I never finished the sweater. I realized  that  I wasn't going to have near enough yarn to complete it the way I wanted to so I stopped working on it but kept it around almost like a piece of art because I had really enjoyed the process of adding colours here and there and I found it pleasing and inspiring to look at.

So, whats with  "practical creativity"? That's what I believe, after much soul searching,  is where I'm at right now in my creative life. Or, that's what I am delusion-ally terming it as. I will have an idea and instead of just excitedly going ahead and testing it out, I will run through the idea from start to finish in my wacky little brain and do a pros and cons thing. What is the usefulness of this idea? Do I have the material needed to work on it in my stash?

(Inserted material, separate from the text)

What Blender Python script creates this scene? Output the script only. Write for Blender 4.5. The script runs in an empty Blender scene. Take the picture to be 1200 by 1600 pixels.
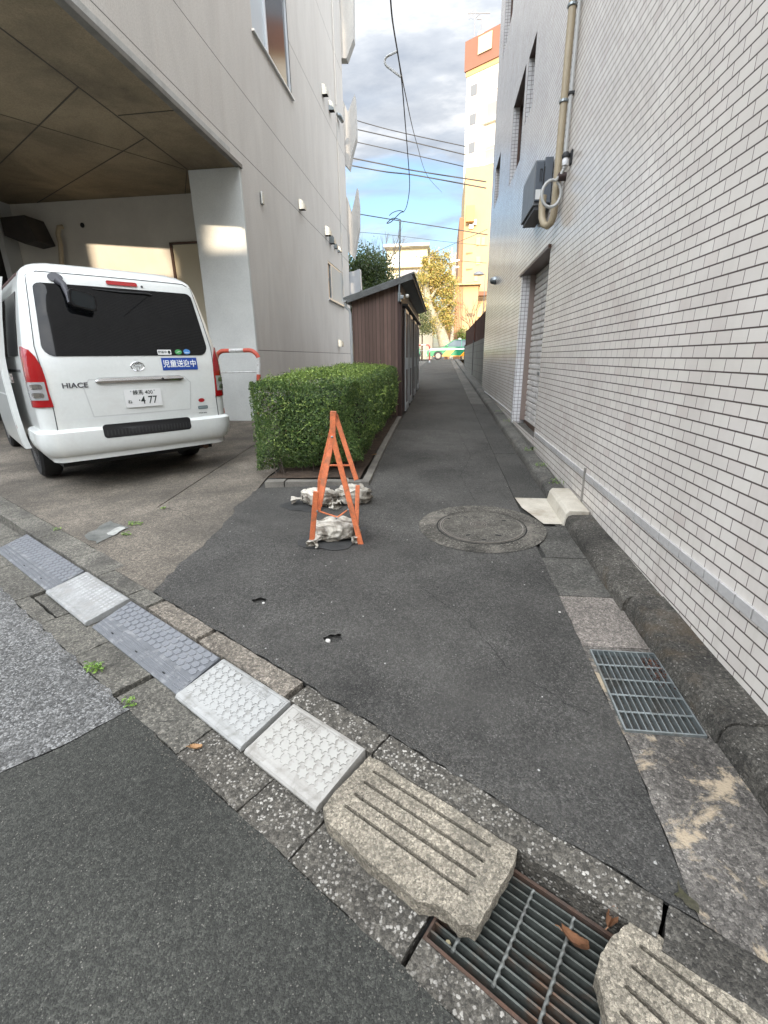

How much will it cost to make it for reals? Will my neck/back hate me for days or longer if I obsessively work out this idea for hours and hours? and so on and so on until I wind up just sketching it out in one of my many sketchbooks and putting it aside.  I am definitely spending too much time thinking about the process instead of just doing it........Of course one of the reasons for this might be that physically I am limited by my neck and back issues and I do not have the luxury of spending hours of time in one position on testing most ideas anymore.

 Boo hiss I say, I need to just do it and keep being excited by the ideas that circle my head trying to get out!! Even if its just to draw it out, write it down. grab a scrap of this or that, REALLY, how do I actually know if the idea will work if I don't at least try it?? And most of all, its all just fun!! And inspiring and FUN to get an idea, and work it out to some extent, testing my brain, expanding my horizons........

Whats the moral of this little rant/story?? To stop being stifled by practicality and just get on with the trying, testing, playful fun of it all!!!

Hugs everyone, and happy just for fun creating!!